* WRITTEN PROBLEM
Restate each line of the listing exactly, without carrying over any pictures.

* COLLECTED MATERIAL

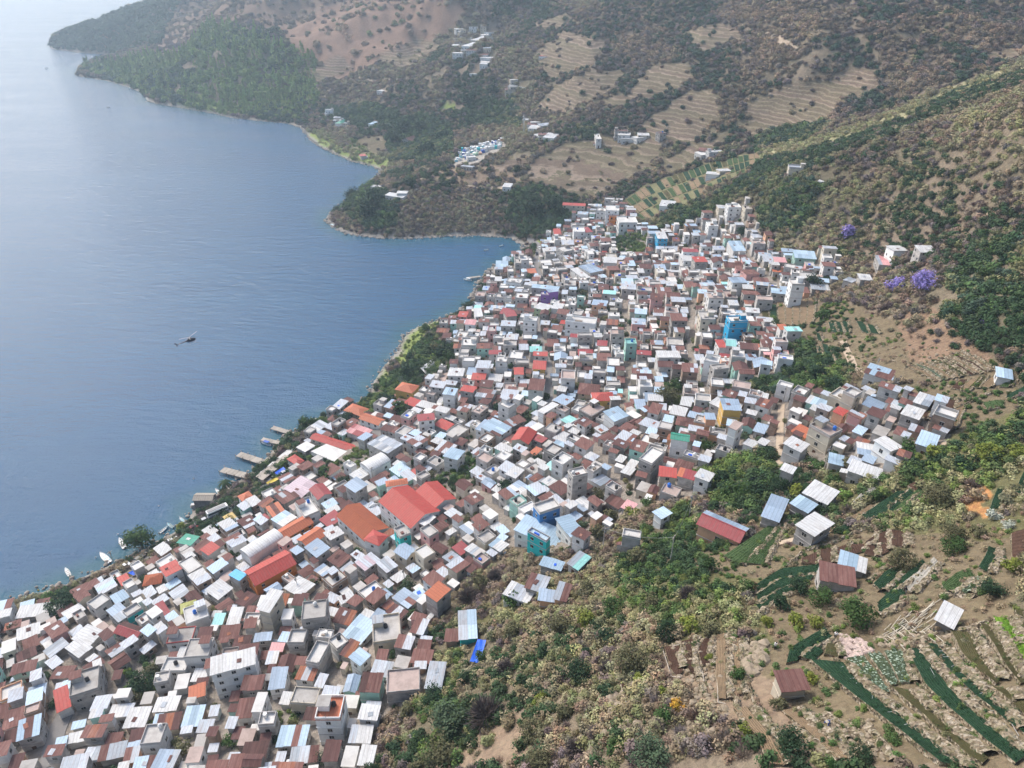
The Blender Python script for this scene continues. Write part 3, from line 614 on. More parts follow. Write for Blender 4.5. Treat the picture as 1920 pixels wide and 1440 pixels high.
    if det and rnd.random() < .38 and h > 2.6 and w > 4:     # lean-to against one side
        sd = rnd.choice([-1, 1]); lw = rnd.uniform(1.2, 2.2); y0 = rnd.uniform(-hd, 0); y1 = y0 + rnd.uniform(.4, .9) * hd; lh = min(h - .5, rnd.uniform(2.0, 2.5)); x0, x1 = sorted((sd * (hw + .004), sd * (hw + lw)))
        out.append(('lean_to', boxg(x0, x1, y0, y1, -base, lh), rnd.choice([wall, 'wall_adobe', 'wall_dark_block', 'timber']))); zl = (lh + .05, lh + .4) if sd < 0 else (lh + .4, lh + .05); e0, e1 = (x0 - .2, x1) if sd < 0 else (x0, x1 + .2)
        v = [(e0, y0 - .15, zl[0]), (e1, y0 - .15, zl[1]), (e1, y1 + .15, zl[1]), (e0, y1 + .15, zl[0])]; out.append(('lean_to_roof', (v + [(a, b_, c_ + .06) for a, b_, c_ in v], boxg(0, 1, 0, 1, 0, 1)[1]), rnd.choice(['roof_rust', 'roof_zinc', 'roof_white', 'roof_darkrust', 'roof_bluegrey'])))
    # floors: slab edge and windows on every side that has one
    nf = max(1, int(round(h / 3.0)))
    if nf > 1:
        for k in range(1, nf):
            z = k * h / nf; mb = MB(); mb.box(-hw - .1, hw + .1, -hd - .1, hd + .1, z - .12, z + .06); out.append(('floor_slab', (mb.v, mb.f), wall if rnd.random() < .4 else 'parapet'))
    if h >= 2.2:
        for rz, L, dist in ((0, w, hd), (math.pi / 2, d, hw), (-math.pi / 2, d, hw)):
            n = int(L / rnd.uniform(2.6, 3.6));
            if rnd.random() < .12 and rz != 0: n = 0
            n = min(n, 7)
            for k in range(nf):
                for i in range(n):
                    if rnd.random() < .13: continue
                    a = (i + .5) / n * L - L / 2; z = k * h / nf + 1.05
                    if z + 1.2 > min(zf, zb): continue
                    loc = (math.cos(rz) * a + math.sin(rz) * dist, math.sin(rz) * a - math.cos(rz) * dist, z)
                    if k == 0 and i == n // 2 and rz == 0: out.append(('@door', None, (loc[0], loc[1], 0.05), rz)); continue
                    out.append(('@arch' if arches else '@window', None, loc, rz))
    return out
_door = None
def door_mesh():
    global _door
    if _door is None:
        mb = MB(); mb.box(-.48, .48, -.06, .03, 0, 2.05, m=0); mb.box(-.56, .56, -.04, .03, 2.05, 2.15, m=1)
        me = bpy.data.meshes.new('door'); me.from_pydata(mb.v, [], mb.f); me.materials.append(MATS['door_brown']); me.materials.append(MATS['frame_pale']); me.polygons.foreach_set('material_index', mb.m); me.update(); _door = me
    return _door
_mc = {}
def frame_of(P0, P1, P3, h, deep=0, zset=None):
    """three photo pixels on the eaves plane -> centre, size and heading on the ground"""
    if zset is None: a = hit(*P0, h); b = hit(*P1, h); z = (a[2] + b[2]) / 2
    else: z = zset
    A = np.array(W(*P0, z)); B = np.array(W(*P1, z)); D = np.array(W(*P3, z))
    ux = B - A; w = np.hypot(*ux); ux = ux / w; uy = np.array([-ux[1], ux[0]]); d = float((D - A) @ uy)
    if d < 0: d = -d; uy = -uy; 
    if deep < 4:
        c_ = A + ux * w / 2 + uy * d / 2; g0 = float(hq(c_[0], c_[1])); g1 = min(float(hq(A[0], A[1])), float(hq(B[0], B[1])))
        zt = max(min(g0, g1 + 2.0), g1) + h
        if abs(zt - z) > .4: return frame_of(P0, P1, P3, h, deep + 1, .4 * z + .6 * zt)
    w = min(max(w, 2.0), 60); d = min(max(d, 2.0), 60)
    c = A + ux * w / 2 + uy * d / 2
    if np.cross(ux, uy) < 0: ux, uy = uy, ux; w, d = d, w
    return c, w, d, math.atan2(ux[1], ux[0]), z
def ground_range(c, w, d, rz):
    cs, sn = math.cos(rz), math.sin(rz)
    pts = [(c[0] + cs * x - sn * y, c[1] + sn * x + cs * y) for x in (-w / 2, 0, w / 2) for y in (-d / 2, 0, d / 2)]
    g = (hq if max(p[1] for p in pts) < 1000 else height)(np.array([p[0] for p in pts]), np.array([p[1] for p in pts])); return float(g.min()), float(g.max()), float(g.mean())
def mark_rect(c, w, d, rz, pad=.6):
    nx, ny = int(w + 2 * pad) * 2 + 2, int(d + 2 * pad) * 2 + 2
    gx, gy = np.meshgrid(np.linspace(-w / 2 - pad, w / 2 + pad, nx), np.linspace(-d / 2 - pad, d / 2 + pad, ny)); cs, sn = math.cos(rz), math.sin(rz)
    occ_mark(c[0] + cs * gx - sn * gy, c[1] + sn * gx + cs * gy)
PLACED = []        # (x, y, rz, radius)
SEED = [100]
def put_house(c, w, d, rz, ztop, kind, roof, wall, second=None, label=None, cat='house', name='house', arches=False, group='houses of the lakeside village', u=None, v=None, special=None):
    SEED[0] += 1; rnd = random.Random(SEED[0])
    g0, g1, gm = ground_range(c, w, d, rz)
    z0 = min(g0 + .3, ztop - 2.2); h = ztop - z0
    root = empty(name, (float(c[0]), float(c[1]), z0), rz); base = max(0.4, z0 - g0 + .5)
    for it in house_parts(w, d, h, base, kind, roof, wall, rnd, 1, second, arches):
        if it[0] == '@window': inst('window', window_mesh(), root, it[2], it[3], (1, 1, 1))
        elif it[0] == '@arch': inst('window', window_mesh(arch=True, wdt=1.2, hgt=1.5), root, it[2], it[3])
        elif it[0] == '@door': inst('door', door_mesh(), root, it[2], it[3])
        elif it[0] == '@tank': tank_mesh(); inst('water_tank', tank_mesh(), root, it[2])
        else: link_mesh(it[0], it[1][0], it[1][1], it[2], root)
    tag(root, label, cat, group)
    mark_rect(c, w, d, rz); PLACED.append((c[0], c[1], rz, min(w, d) / 2, max(w, d) / 2))
    if u is None: uu, vv, _ = proj(c[0], c[1], ztop); u, v = float(uu), float(vv)
    HL.append([root, u, v, wall, roof, kind, w * d, h, label])
    return root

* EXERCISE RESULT
The Blender Python script for this scene continues. Write part 3, from line 614 on. More parts follow. Write for Blender 4.5. Treat the picture as 1920 pixels wide and 1440 pixels high.
    if det and rnd.random() < .38 and h > 2.6 and w > 4:     # lean-to against one side
        sd = rnd.choice([-1, 1]); lw = rnd.uniform(1.2, 2.2); y0 = rnd.uniform(-hd, 0); y1 = y0 + rnd.uniform(.4, .9) * hd; lh = min(h - .5, rnd.uniform(2.0, 2.5)); x0, x1 = sorted((sd * (hw + .004), sd * (hw + lw)))
        out.append(('lean_to', boxg(x0, x1, y0, y1, -base, lh), rnd.choice([wall, 'wall_adobe', 'wall_dark_block', 'timber']))); zl = (lh + .05, lh + .4) if sd < 0 else (lh + .4, lh + .05); e0, e1 = (x0 - .2, x1) if sd < 0 else (x0, x1 + .2)
        v = [(e0, y0 - .15, zl[0]), (e1, y0 - .15, zl[1]), (e1, y1 + .15, zl[1]), (e0, y1 + .15, zl[0])]; out.append(('lean_to_roof', (v + [(a, b_, c_ + .06) for a, b_, c_ in v], boxg(0, 1, 0, 1, 0, 1)[1]), rnd.choice(['roof_rust', 'roof_zinc', 'roof_white', 'roof_darkrust', 'roof_bluegrey'])))
    # floors: slab edge and windows on every side that has one
    nf = max(1, int(round(h / 3.0)))
    if nf > 1:
        for k in range(1, nf):
            z = k * h / nf; mb = MB(); mb.box(-hw - .1, hw + .1, -hd - .1, hd + .1, z - .12, z + .06); out.append(('floor_slab', (mb.v, mb.f), wall if rnd.random() < .4 else 'parapet'))
    if h >= 2.2:
        for rz, L, dist in ((0, w, hd), (math.pi / 2, d, hw), (-math.pi / 2, d, hw)):
            n = int(L / rnd.uniform(2.6, 3.6));
            if rnd.random() < .12 and rz != 0: n = 0
            n = min(n, 7)
            for k in range(nf):
                for i in range(n):
                    if rnd.random() < .13: continue
                    a = (i + .5) / n * L - L / 2; z = k * h / nf + 1.05
                    if z + 1.2 > min(zf, zb): continue
                    loc = (math.cos(rz) * a + math.sin(rz) * dist, math.sin(rz) * a - math.cos(rz) * dist, z)
                    if k == 0 and i == n // 2 and rz == 0: out.append(('@door', None, (loc[0], loc[1], 0.05), rz)); continue
                    out.append(('@arch' if arches else '@window', None, loc, rz))
    return out
_door = None
def door_mesh():
    global _door
    if _door is None:
        mb = MB(); mb.box(-.48, .48, -.06, .03, 0, 2.05, m=0); mb.box(-.56, .56, -.04, .03, 2.05, 2.15, m=1)
        me = bpy.data.meshes.new('door'); me.from_pydata(mb.v, [], mb.f); me.materials.append(MATS['door_brown']); me.materials.append(MATS['frame_pale']); me.polygons.foreach_set('material_index', mb.m); me.update(); _door = me
    return _door
_mc = {}
def frame_of(P0, P1, P3, h, deep=0, zset=None):
    """three photo pixels on the eaves plane -> centre, size and heading on the ground"""
    if zset is None: a = hit(*P0, h); b = hit(*P1, h); z = (a[2] + b[2]) / 2
    else: z = zset
    A = np.array(W(*P0, z)); B = np.array(W(*P1, z)); D = np.array(W(*P3, z))
    ux = B - A; w = np.hypot(*ux); ux = ux / w; uy = np.array([-ux[1], ux[0]]); d = float((D - A) @ uy)
    if d < 0: d = -d; uy = -uy; 
    if deep < 4:
        c_ = A + ux * w / 2 + uy * d / 2; g0 = float(hq(c_[0], c_[1])); g1 = min(float(hq(A[0], A[1])), float(hq(B[0], B[1])))
        zt = max(min(g0, g1 + 2.0), g1) + h
        if abs(zt - z) > .4: return frame_of(P0, P1, P3, h, deep + 1, .4 * z + .6 * zt)
    w = min(max(w, 2.0), 60); d = min(max(d, 2.0), 60)
    c = A + ux * w / 2 + uy * d / 2
    if np.cross(ux, uy) < 0: ux, uy = uy, ux; w, d = d, w
    return c, w, d, math.atan2(ux[1], ux[0]), z
def ground_range(c, w, d, rz):
    cs, sn = math.cos(rz), math.sin(rz)
    pts = [(c[0] + cs * x - sn * y, c[1] + sn * x + cs * y) for x in (-w / 2, 0, w / 2) for y in (-d / 2, 0, d / 2)]
    g = (hq if max(p[1] for p in pts) < 1000 else height)(np.array([p[0] for p in pts]), np.array([p[1] for p in pts])); return float(g.min()), float(g.max()), float(g.mean())
def mark_rect(c, w, d, rz, pad=.6):
    nx, ny = int(w + 2 * pad) * 2 + 2, int(d + 2 * pad) * 2 + 2
    gx, gy = np.meshgrid(np.linspace(-w / 2 - pad, w / 2 + pad, nx), np.linspace(-d / 2 - pad, d / 2 + pad, ny)); cs, sn = math.cos(rz), math.sin(rz)
    occ_mark(c[0] + cs * gx - sn * gy, c[1] + sn * gx + cs * gy)
PLACED = []        # (x, y, rz, radius)
SEED = [100]
def put_house(c, w, d, rz, ztop, kind, roof, wall, second=None, label=None, cat='house', name='house', arches=False, group='houses of the lakeside village', u=None, v=None, special=None):
    SEED[0] += 1; rnd = random.Random(SEED[0])
    g0, g1, gm = ground_range(c, w, d, rz)
    z0 = min(g0 + .3, ztop - 2.2); h = ztop - z0
    root = empty(name, (float(c[0]), float(c[1]), z0), rz); base = max(0.4, z0 - g0 + .5)
    for it in house_parts(w, d, h, base, kind, roof, wall, rnd, 1, second, arches):
        if it[0] == '@window': inst('window', window_mesh(), root, it[2], it[3], (1, 1, 1))
        elif it[0] == '@arch': inst('window', window_mesh(arch=True, wdt=1.2, hgt=1.5), root, it[2], it[3])
        elif it[0] == '@door': inst('door', door_mesh(), root, it[2], it[3])
        elif it[0] == '@tank': tank_mesh(); inst('water_tank', tank_mesh(), root, it[2])
        else: link_mesh(it[0], it[1][0], it[1][1], it[2], root)
    tag(root, label, cat, group)
    mark_rect(c, w, d, rz); PLACED.append((c[0], c[1], rz, min(w, d) / 2, max(w, d) / 2))
    if u is None: uu, vv, _ = proj(c[0], c[1], ztop); u, v = float(uu), float(vv)
    HL.append([root, u, v, wall, roof, kind, w * d, h, label])
    return root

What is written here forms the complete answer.